A Word on Contracts

For me, one of the least fun parts of any job is drafting a letter of agreement. Most of my boilerplate contract / agreement letter is taken from Secrets of a Freelance Writer by Robert Bly (yes, I do have a ton of books on freelance writing). In the back of the book he provides a sample contact / letter, and permission to use it as a basis for your own.

I definitely took him up on that.

His contract is pretty simple. It includes sections on the following: Fee, A Note About Fees, Deadline, Revisions, Caveats and Results. His contract is straight forward, without an attempt at legal jargon. He also includes a sample letter of agreement, about a page long, that is similarly simple and straight forward.

My contract is a adapted version of his, with the same section headers but slightly tweaked content to reflect the differences in how we work. For example, I guarantee my final invoice will be within an hour’s work (I charge hourly) from the original estimate. The downside, of course, is that I don’t have a lawyer look over each contract or letter of agreement that I send out.

The way that I see it, having a formal written agreement is mostly for the security of the parties involved (namely, me and my client) so we know what to expect from each other. If it gets to needing legal intervention, it’s probably cheaper for me at this point to let the project go than to prosecute or pay to see it through the courts. No matter how hard that blow would be to my pride.

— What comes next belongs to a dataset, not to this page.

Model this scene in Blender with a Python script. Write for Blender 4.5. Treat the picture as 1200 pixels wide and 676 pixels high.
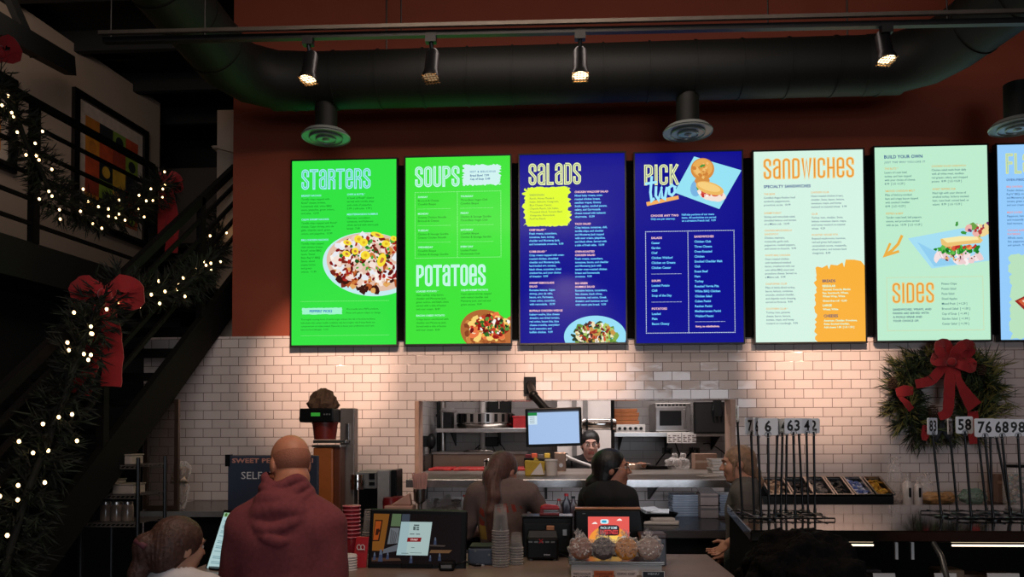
import bpy, math, random
import numpy as np
from mathutils import Vector, Matrix
random.seed(11)
SC = bpy.context.scene
C = SC.collection
for o in list(bpy.data.objects):
    bpy.data.objects.remove(o)

# ------------------------------------------------------------------ camera, world, lights, exposure
F, PCX, PCY = 900.0, 600.0, 484.4
YAW, PITCH, ROLL = math.radians(3.0), math.radians(1.5), math.radians(0.2)
EYE = Vector((0, 0, 1.70))
_f = Vector((-math.sin(YAW) * math.cos(PITCH), math.cos(YAW) * math.cos(PITCH), math.sin(PITCH)))
_r = Vector((math.cos(YAW), math.sin(YAW), 0))
_u = _r.cross(_f)
_r2 = _r * math.cos(ROLL) - _u * math.sin(ROLL)
_u2 = _r2.cross(_f)
RC = Matrix((_r2, _u2, -_f)).transposed()
cam_d = bpy.data.cameras.new('camera')
cam_d.sensor_width = 36
cam_d.lens = F * 36 / 1200
cam_d.shift_y = (PCY - 338) / 1200
cam_d.clip_start = 0.05
cam = bpy.data.objects.new('camera', cam_d)
cam.matrix_world = Matrix.Translation(EYE) @ RC.to_4x4()
C.objects.link(cam)
SC.camera = cam


def P(px, py, Y):
    """point of the place seen at a pixel of the 1200x676 photo, at depth Y"""
    d = RC @ Vector(((px - PCX) / F, (PCY - py) / F, -1))
    t = Y / d.y
    return EYE + d * t


def PZ(px, py, z):
    d = RC @ Vector(((px - PCX) / F, (PCY - py) / F, -1))
    return EYE + d * ((z - EYE.z) / d.z)


SC.view_settings.view_transform = 'Standard'
SC.view_settings.look = 'None'
SC.view_settings.gamma = 1
SC.view_settings.use_curve_mapping = False
SC.view_settings.exposure = 0.0
world = bpy.data.worlds.new('world')
SC.world = world
world.use_nodes = True
bg = world.node_tree.nodes['Background']
bg.inputs['Color'].default_value = (0.9, 0.8, 0.75, 1)
bg.inputs['Strength'].default_value = 0.004


def area(name, loc, target, size, sizey, power, col):
    l = bpy.data.lights.new(name, 'AREA')
    l.shape = 'RECTANGLE'
    l.size, l.size_y, l.energy, l.color = size, sizey, power, col
    o = bpy.data.objects.new(name, l)
    o.location = loc
    o.rotation_euler = (Vector(target) - Vector(loc)).to_track_quat('-Z', 'Y').to_euler()
    C.objects.link(o)
    return o


# assumed unseen dining-room ceiling lamps, kitchen tubes, added unseen fills, daylight at the front windows
area('dining_lamps', (0.6, 0.3, 5.6), (0.3, 6.4, 3.6), 4.5, 1.5, 29, (1, 0.80, 0.70))
area('front_daylight', (2.2, -6.3, 1.9), (0.5, 4.0, 1.3), 4.5, 2.2, 150, (0.80, 0.89, 1))
area('queue_lamps', (-0.5, 2.2, 4.6), (-0.6, 3.3, 1.2), 2.2, 0.5, 42, (1, 0.78, 0.62))
area('kitchen_tubes', (0.5, 7.25, 2.95), (0.5, 7.6, 0), 2.6, 0.5, 40, (1, 0.93, 0.9))
area('staff_fill', (0.2, 4.65, 4.8), (0.3, 5.3, 1.0), 2.4, 0.3, 20, (1, 0.82, 0.74))  # assumed overhead light, added to brighten the staff; not the case's tubes
area('mezzanine_fill', (-4.6, 6.2, 5.9), (-5.4, 8.6, 4.6), 1.6, 0.4, 15, (1, 0.84, 0.72))  # unseen warm fill added to brighten the mezzanine wall
area('ledge_fill', (0.45, 5.62, 1.315), (0.45, 6.2, 1.1), 2.2, 0.04, 2.2, (0.86, 0.9, 1))  # cool fill added under the ledge to brighten the tile and boxes
SPOT_W, SPOT_COL = 500, (1, 0.66, 0.48)


def srgb(h):
    if isinstance(h, str):
        h = h.lstrip('#')
        h = [int(h[i:i + 2], 16) / 255 for i in (0, 2, 4)]
    else:
        h = [v / 255 for v in h]
    return tuple(v / 12.92 if v <= 0.04045 else ((v + 0.055) / 1.055) ** 2.4 for v in h) + (1,)


_mc = {}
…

Still, have a written fallback means if I did choose to see a case through legal proceedings we’d at least have a starting point; something to hand to a judge and say, “this is what we agreed.” And, perhaps more importantly, we HAVE agreed to something.

One of the few barter agreements I’ve agreed to do is for the hosting of my website–I edit and write for the gentleman who owns the hosting site in exchange for free hosting. However, we never set our agreement out on paper. He wasn’t sure exactly where he’d need help and, at the time, I wasn’t worried about it. In retrospect, I wish I had bothered to make him cough up specifics. There are months where the balance of work just doesn’t seem quite even. And I worry about that. It would have been a small thing – less than half an hour’s work – to write out an agreement letter, formalizing our relationship. Instead, we just email back and forth on a per-project basis.

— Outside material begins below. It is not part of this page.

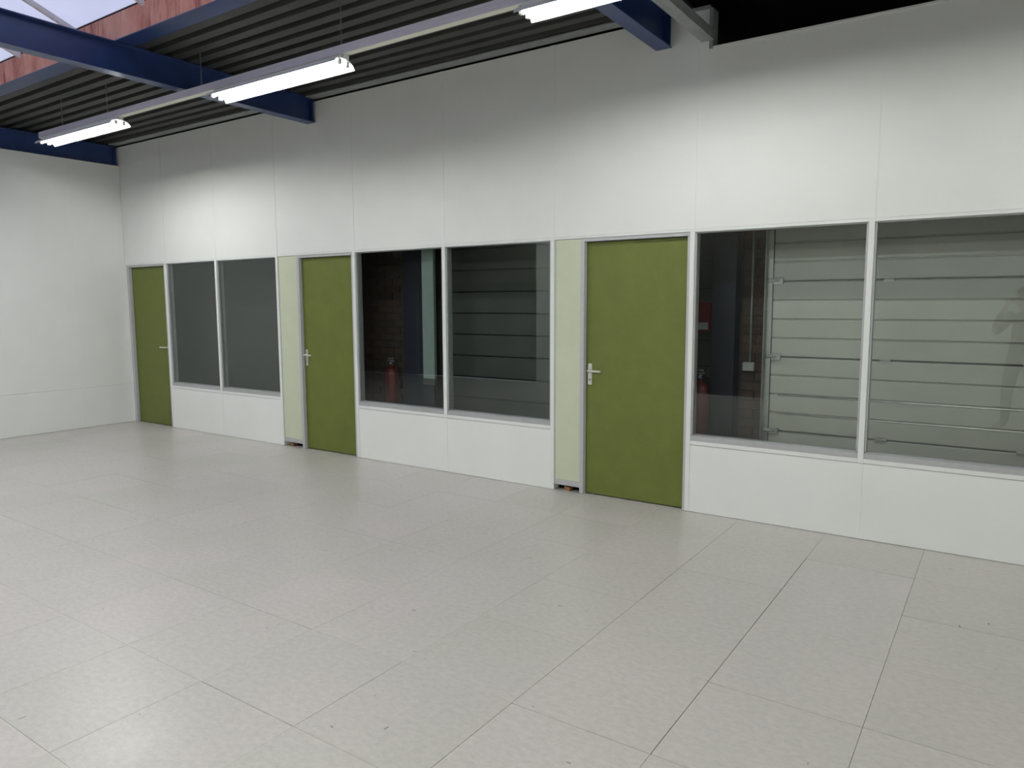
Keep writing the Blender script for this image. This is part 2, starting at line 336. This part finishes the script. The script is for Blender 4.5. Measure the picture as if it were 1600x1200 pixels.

All that said, from now on I’ll make sure to have a contract or at least a letter of agreement in place before I begin to work with someone.

Below is an abbreviated description of what I include in my contracts–feel free to use it as a template to develop your own (I believe in paying it forward).

Intro: Explains who the agreement is between; asks the client to reply to the email I send with the contract in the body of the email, agreeing to everything is fine.

Fee: I set out my hourly fee, the amount of time I expect the project to take, and what that money is for (i.e. an overview of the project).

A note about fees: I require 1/3 of the cost up-front; I include payment options here (paypal, check or money order).

Project details: I write out what the client can expect from me; a detailed description of the work I intend to do.

Deadlines: Pretty self explanatory; I also state here that if the client doesn’t get back to me with the deposit, or at some point in the process is late getting me materials the final deadline will me push back an equal amount.

Revisions: This one I took almost straight from Bly – I offer two revisions, free of charge. After all, my ultimate goal is for the client to be happy with my work. I’ll do what I can to ensure that’s the case. If they are unhappy with my work, I’ll redo parts of it, or rewrite sections.

Caveats: I charge a kill fee if clients cancel a project once I begin. For most projects, this is equal to the amount of their initial deposit; essentially, I am not responsible for refunding them money if they cancel. For projects that are more time intensive / expensive, I offer more detailed kill fee assessments with different amounts charged depending on how close the work is to being done.

Results: This, too, I took from Bly. This section reads “There are many factors in your marketing – product, market, price, list, demand, consumer preference, major events – that I cannot control. Therefore, while I can and do guarantee your satisfaction with my copy before you test it, I do not and cannot guarantee specific results.”

UPDATE

I don’t do updates often, but Mary Budge (thanks Mary!) pointed out on Brazen Careerist that I’d forgotten to mention a few important points. She wrote, “…as an attorney I always want my clients to have a written agreement in place to protect them and their interests. It can be a simple agreement (even a letter agreement), but I think there are a few things missing from your letter agreement such as payment terms, who owns the work, a limitation of liability, etc.”

I DO generally include rights information and I consider the “Results” section a limitation of liability; however I can’t believe I haven’t included payment terms until now (ie. payment is due within x days of completion) and will definitely remedy that!